Dataset extract |
——
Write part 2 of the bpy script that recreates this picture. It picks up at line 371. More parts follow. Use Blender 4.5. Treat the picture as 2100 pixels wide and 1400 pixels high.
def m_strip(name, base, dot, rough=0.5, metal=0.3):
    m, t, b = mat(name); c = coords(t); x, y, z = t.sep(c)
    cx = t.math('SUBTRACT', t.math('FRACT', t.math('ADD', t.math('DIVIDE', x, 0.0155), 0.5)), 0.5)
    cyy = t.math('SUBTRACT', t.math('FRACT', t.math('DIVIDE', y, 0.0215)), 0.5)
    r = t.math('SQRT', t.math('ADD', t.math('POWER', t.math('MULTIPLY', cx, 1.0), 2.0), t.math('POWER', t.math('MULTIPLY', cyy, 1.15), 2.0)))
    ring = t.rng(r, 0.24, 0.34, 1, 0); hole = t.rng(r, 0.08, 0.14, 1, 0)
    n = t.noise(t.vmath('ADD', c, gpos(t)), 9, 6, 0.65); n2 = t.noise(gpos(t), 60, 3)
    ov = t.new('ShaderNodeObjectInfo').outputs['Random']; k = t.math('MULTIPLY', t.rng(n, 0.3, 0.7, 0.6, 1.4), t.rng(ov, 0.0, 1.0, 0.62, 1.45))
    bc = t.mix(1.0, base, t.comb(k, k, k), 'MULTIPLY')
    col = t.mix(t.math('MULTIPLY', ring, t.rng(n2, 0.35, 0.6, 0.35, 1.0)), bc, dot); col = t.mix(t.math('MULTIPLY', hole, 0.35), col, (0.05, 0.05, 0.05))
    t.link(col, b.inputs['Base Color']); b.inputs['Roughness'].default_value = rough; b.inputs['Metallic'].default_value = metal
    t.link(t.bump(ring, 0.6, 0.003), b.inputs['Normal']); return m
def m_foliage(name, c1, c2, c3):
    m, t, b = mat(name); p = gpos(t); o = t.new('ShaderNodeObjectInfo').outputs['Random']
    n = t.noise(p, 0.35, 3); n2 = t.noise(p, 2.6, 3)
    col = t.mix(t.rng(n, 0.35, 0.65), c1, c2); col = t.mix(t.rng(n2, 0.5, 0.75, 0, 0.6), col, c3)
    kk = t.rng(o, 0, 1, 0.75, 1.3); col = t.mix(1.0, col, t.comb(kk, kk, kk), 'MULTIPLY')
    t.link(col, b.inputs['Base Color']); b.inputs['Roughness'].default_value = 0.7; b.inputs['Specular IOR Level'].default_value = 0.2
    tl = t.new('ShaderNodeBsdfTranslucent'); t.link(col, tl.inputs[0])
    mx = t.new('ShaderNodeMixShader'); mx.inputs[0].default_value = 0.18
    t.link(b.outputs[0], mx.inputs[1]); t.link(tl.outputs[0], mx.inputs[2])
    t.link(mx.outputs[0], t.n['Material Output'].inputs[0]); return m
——
Exercise description |
Output the complete data exactly as written.

Expected answer |
Write part 2 of the bpy script that recreates this picture. It picks up at line 371. More parts follow. Use Blender 4.5. Treat the picture as 2100 pixels wide and 1400 pixels high.
def m_strip(name, base, dot, rough=0.5, metal=0.3):
    m, t, b = mat(name); c = coords(t); x, y, z = t.sep(c)
    cx = t.math('SUBTRACT', t.math('FRACT', t.math('ADD', t.math('DIVIDE', x, 0.0155), 0.5)), 0.5)
    cyy = t.math('SUBTRACT', t.math('FRACT', t.math('DIVIDE', y, 0.0215)), 0.5)
    r = t.math('SQRT', t.math('ADD', t.math('POWER', t.math('MULTIPLY', cx, 1.0), 2.0), t.math('POWER', t.math('MULTIPLY', cyy, 1.15), 2.0)))
    ring = t.rng(r, 0.24, 0.34, 1, 0); hole = t.rng(r, 0.08, 0.14, 1, 0)
    n = t.noise(t.vmath('ADD', c, gpos(t)), 9, 6, 0.65); n2 = t.noise(gpos(t), 60, 3)
    ov = t.new('ShaderNodeObjectInfo').outputs['Random']; k = t.math('MULTIPLY', t.rng(n, 0.3, 0.7, 0.6, 1.4), t.rng(ov, 0.0, 1.0, 0.62, 1.45))
    bc = t.mix(1.0, base, t.comb(k, k, k), 'MULTIPLY')
    col = t.mix(t.math('MULTIPLY', ring, t.rng(n2, 0.35, 0.6, 0.35, 1.0)), bc, dot); col = t.mix(t.math('MULTIPLY', hole, 0.35), col, (0.05, 0.05, 0.05))
    t.link(col, b.inputs['Base Color']); b.inputs['Roughness'].default_value = rough; b.inputs['Metallic'].default_value = metal
    t.link(t.bump(ring, 0.6, 0.003), b.inputs['Normal']); return m
def m_foliage(name, c1, c2, c3):
    m, t, b = mat(name); p = gpos(t); o = t.new('ShaderNodeObjectInfo').outputs['Random']
    n = t.noise(p, 0.35, 3); n2 = t.noise(p, 2.6, 3)
    col = t.mix(t.rng(n, 0.35, 0.65), c1, c2); col = t.mix(t.rng(n2, 0.5, 0.75, 0, 0.6), col, c3)
    kk = t.rng(o, 0, 1, 0.75, 1.3); col = t.mix(1.0, col, t.comb(kk, kk, kk), 'MULTIPLY')
    t.link(col, b.inputs['Base Color']); b.inputs['Roughness'].default_value = 0.7; b.inputs['Specular IOR Level'].default_value = 0.2
    tl = t.new('ShaderNodeBsdfTranslucent'); t.link(col, tl.inputs[0])
    mx = t.new('ShaderNodeMixShader'); mx.inputs[0].default_value = 0.18
    t.link(b.outputs[0], mx.inputs[1]); t.link(tl.outputs[0], mx.inputs[2])
    t.link(mx.outputs[0], t.n['Material Output'].inputs[0]); return m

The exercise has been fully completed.